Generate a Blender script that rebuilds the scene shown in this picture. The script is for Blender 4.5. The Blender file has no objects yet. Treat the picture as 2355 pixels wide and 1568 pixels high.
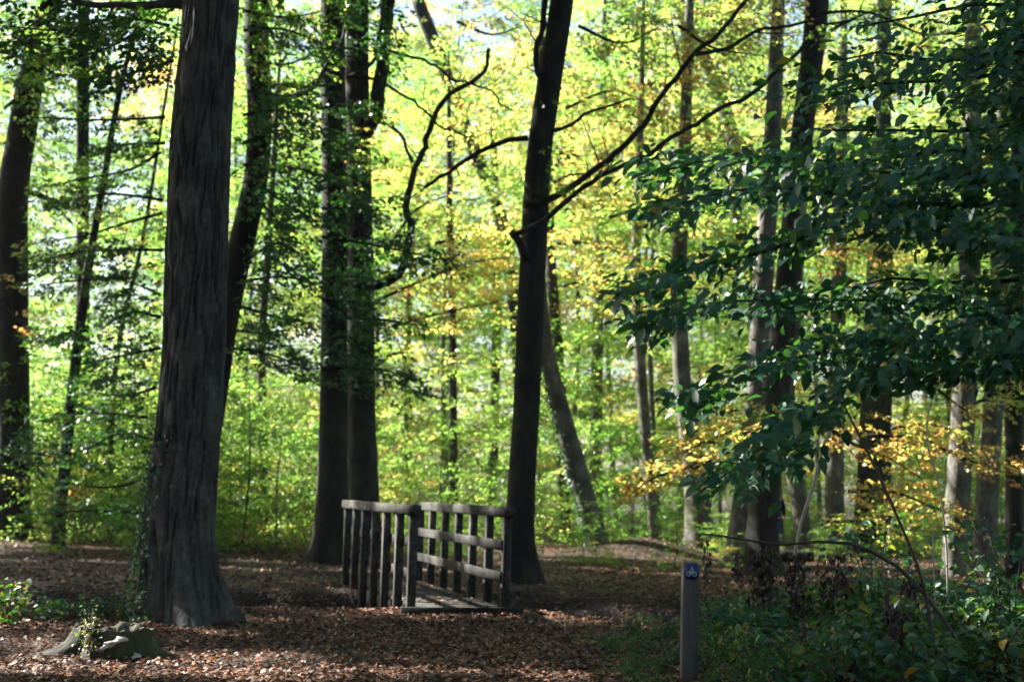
import bpy, bmesh, math, random
import numpy as np
from mathutils import Vector, Matrix

# ------------------------------------------------------------------ camera, light, exposure
SC = bpy.context.scene
COL = SC.collection
R = math.radians
rng = np.random.default_rng(7)
random.seed(7)

EYE = 1.5
PITCH, ROLL, FPX = R(5.8), R(1.5), 1500.0
FWD = np.array([0, math.cos(PITCH), math.sin(PITCH)])
UP0 = np.array([0, -math.sin(PITCH), math.cos(PITCH)])
RT0 = np.array([1.0, 0, 0])
RT = RT0 * math.cos(ROLL) + UP0 * math.sin(ROLL)
UP = UP0 * math.cos(ROLL) - RT0 * math.sin(ROLL)
CAMP = np.array([0, 0, EYE])

cam = bpy.data.cameras.new('camera')
camo = bpy.data.objects.new('camera', cam)
COL.objects.link(camo)
m = Matrix(((RT[0], UP[0], -FWD[0], 0), (RT[1], UP[1], -FWD[1], 0), (RT[2], UP[2], -FWD[2], EYE), (0, 0, 0, 1)))
camo.matrix_world = m
cam.sensor_width = 36.0
cam.lens = FPX / 1024 * 36.0
cam.clip_end = 3000
cam.dof.use_dof = True
cam.dof.focus_distance = 11.5
cam.dof.aperture_fstop = 2.0
SC.camera = camo

SUN_AZ, SUN_EL = R(-64), R(35)          # azimuth clockwise from +Y
S = np.array([math.sin(SUN_AZ) * math.cos(SUN_EL), math.cos(SUN_AZ) * math.cos(SUN_EL), math.sin(SUN_EL)])
W = bpy.data.worlds.new('World')
SC.world = W
W.use_nodes = True
nt = W.node_tree
nt.nodes.clear()
sky = nt.nodes.new('ShaderNodeTexSky')
sky.sky_type = 'NISHITA'
sky.sun_disc = False
sky.sun_elevation = SUN_EL
sky.sun_rotation = SUN_AZ % (2 * math.pi)
sky.air_density = 1.0
sky.dust_density = 2.0
bg = nt.nodes.new('ShaderNodeBackground')
bg.inputs[1].default_value = 0.05
wo = nt.nodes.new('ShaderNodeOutputWorld')
nt.links.new(sky.outputs[0], bg.inputs[0])
nt.links.new(bg.outputs[0], wo.inputs[0])

sl = bpy.data.lights.new('sun', 'SUN')
sl.energy = 5.0
sl.angle = R(0.5)
sl.color = (1.0, 0.95, 0.86)
so = bpy.data.objects.new('sun', sl)
COL.objects.link(so)
so.rotation_euler = Vector(-S).to_track_quat('-Z', 'Y').to_euler()

SC.view_settings.view_transform = 'Standard'
SC.view_settings.look = 'None'
SC.view_settings.exposure = 2.6
SC.view_settings.gamma = 1.0
SC.cycles.max_bounces = 6
SC.cycles.diffuse_bounces = 4
SC.cycles.glossy_bounces = 2
SC.cycles.transmission_bounces = 4
SC.cycles.sample_clamp_indirect = 4.0
SC.cycles.caustics_reflective = False
SC.cycles.caustics_refractive = False

# ------------------------------------------------------------------ helpers
K = 1024.0 / 2355.0                      # photo reading scale -> frame pixels


def ray(X, Y):
    u = (X * K - 512.0) / FPX
    v = (340.9 - Y * K) / FPX
    return FWD + u * RT + v * UP


def at(X, Y, d):                         # point seen at photo position (X, Y) at depth y = d
    r = ray(X, Y)
    return CAMP + r * (d / r[1])


def on_ground(X, Y, z=0.0):
    r = ray(X, Y)
    return CAMP + r * ((z - EYE) / r[2])


def to_frame(P):                         # world -> photo reading coordinates and depth
    q = np.atleast_2d(P) - CAMP
    w = q @ FWD
    w = np.where(np.abs(w) < 1e-4, 1e-4, w)
    return ((q @ RT) / w * FPX + 512) / K, (340.9 - (q @ UP) / w * FPX) / K, w


def nrm(a):
    return a / np.maximum(np.linalg.norm(a, axis=-1, keepdims=True), 1e-9)


def vnoise(x, y, seed=0):                # smooth value noise on arrays
    xi, yi = np.floor(x).astype(np.int64), np.floor(y).astype(np.int64)
    xf, yf = x - xi, y - yi
    xf, yf = xf * xf * (3 - 2 * xf), yf * yf * (3 - 2 * yf)

    def h(a, b):
        n = (a * 374761393 + b * 668265263 + seed * 974634777) & 0x7fffffff
        n = ((n ^ (n >> 13)) * 1274126177) & 0x7fffffff
        return ((n ^ (n >> 16)) & 0xffff) / 65535.0
    return (h(xi, yi) * (1 - xf) + h(xi + 1, yi) * xf) * (1 - yf) + (h(xi, yi + 1) * (1 - xf) + h(xi + 1, yi + 1) * xf) * yf


def fbm(x, y, seed=0, o=3):
    s, a, t = 0, 0.5, 0
    for i in range(o):
        s = s + a * vnoise(x * 2 ** i, y * 2 ** i, seed + i)
        t += a
        a *= .5
    return s / t


def build(name, V, F, mat=None, parent=None, attrs=None, smooth=True, loc=None):
    V = np.asarray(V, dtype=np.float32)
    F = np.asarray(F, dtype=np.int32)
    me = bpy.data.meshes.new(name)
    me.vertices.add(len(V))
    me.vertices.foreach_set('co', V.ravel())
    n, k = F.shape
    me.loops.add(n * k)
    me.loops.foreach_set('vertex_index', F.ravel())
    me.polygons.add(n)
    me.polygons.foreach_set('loop_start', np.arange(n, dtype=np.int32) * k)
    if smooth:
        me.polygons.foreach_set('use_smooth', np.ones(n, dtype=bool))
    for a, val in (attrs or {}).items():
        at_ = me.attributes.new(a, 'FLOAT', 'POINT')
        at_.data.foreach_set('value', np.asarray(val, dtype=np.float32))
    me.update(calc_edges=True)
    me.validate()
    if mat:
        me.materials.append(mat)
    o = bpy.data.objects.new(name, me)
    COL.objects.link(o)
    if loc is not None:
        o.location = loc
    if parent:
        o.parent = parent
    return o


def tag(o, label=None, cat=None, group=None, kind=None):
    if label:
        o['label'] = label
    if cat:
        o['category'] = cat
    if group:
        o['group'] = group
    if kind:
        o['kind'] = kind
    return o


def empty(name, loc, label, cat, group=None, rz=0.0):
    o = bpy.data.objects.new(name, None)
    o.empty_display_size = .2
    COL.objects.link(o)
    o.location = [float(v) for v in loc]
    o.rotation_euler.z = rz
    return tag(o, label, cat, group)


class MB:                                # collects quads for one mesh
    def __init__(self):
        self.V, self.F, self.n = [], [], 0

    def add(self, V, F):
        V = np.asarray(V, float)
        self.V.append(V)
        self.F.append(np.asarray(F, int) + self.n)
        self.n += len(V)
        return self

    def tube(self, pts, rad, seg=8, lobes=None, cap=True):
        V, F = tube_arrays(pts, rad, seg)
        return self.add(V, F)

    def box(self, c, ax, ay, az, bev=0.0):
        c, ax, ay, az = [np.asarray(v, float) for v in (c, ax, ay, az)]   # half vectors
        if bev <= 0:
            V = [c + i * ax + j * ay + k * az for k in (-1, 1) for j in (-1, 1) for i in (-1, 1)]
            F = [(0, 2, 3, 1), (4, 5, 7, 6), (0, 1, 5, 4), (2, 6, 7, 3), (0, 4, 6, 2), (1, 3, 7, 5)]
            return self.add(V, F)
        # bevelled along the long axis ax: chamfered section
        ly, lz = np.linalg.norm(ay), np.linalg.norm(az)
        a, b = 1 - bev / ly, 1 - bev / lz
        sec = [(-1, -b), (-a, -1), (a, -1), (1, -b), (1, b), (a, 1), (-a, 1), (-1, b)]
        V = [c + i * ax + y * ay + z * az for i in (-1, 1) for y, z in sec]
        F = [(j, (j + 1) % 8, 8 + (j + 1) % 8, 8 + j) for j in range(8)]
        F += [(7, 2, 1, 0), (7, 4, 3, 2), (7, 6, 5, 4), (8, 9, 10, 15), (10, 11, 12, 15), (12, 13, 14, 15)]
        return self.add(V, F)

    def build(self, name, mat, parent=None, smooth=True, loc=None, attrs=None):
        V = np.concatenate(self.V)
        if loc is not None:
            V = V - np.asarray(loc)
        return build(name, V, np.concatenate(self.F), mat, parent, smooth=smooth, loc=loc, attrs=attrs)


def resample(pts, rad, step):
    pts = np.asarray(pts, float)
    rad = np.asarray(rad, float)
    n = len(pts)
    P = np.vstack([2 * pts[0] - pts[1], pts, 2 * pts[-1] - pts[-2]])
    out, ro = [], []
    for i in range(n - 1):
        p0, p1, p2, p3 = P[i:i + 4]
        k = max(1, int(np.linalg.norm(p2 - p1) / step))
        for j in range(k):
            t = j / k
            out.append(.5 * ((2 * p1) + (-p0 + p2) * t + (2 * p0 - 5 * p1 + 4 * p2 - p3) * t * t + (-p0 + 3 * p1 - 3 * p2 + p3) * t ** 3))
            ro.append(rad[i] * (1 - t) + rad[i + 1] * t)
    out.append(pts[-1])
    ro.append(rad[-1])
    return np.array(out), np.array(ro)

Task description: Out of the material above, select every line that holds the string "objects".

Complete answer:
Generate a Blender script that rebuilds the scene shown in this picture. The script is for Blender 4.5. The Blender file has no objects yet. Treat the picture as 2355 pixels wide and 1568 pixels high.
camo = bpy.data.objects.new('camera', cam)
COL.objects.link(camo)
so = bpy.data.objects.new('sun', sl)
COL.objects.link(so)
    o = bpy.data.objects.new(name, me)
    COL.objects.link(o)
    o = bpy.data.objects.new(name, None)
    COL.objects.link(o)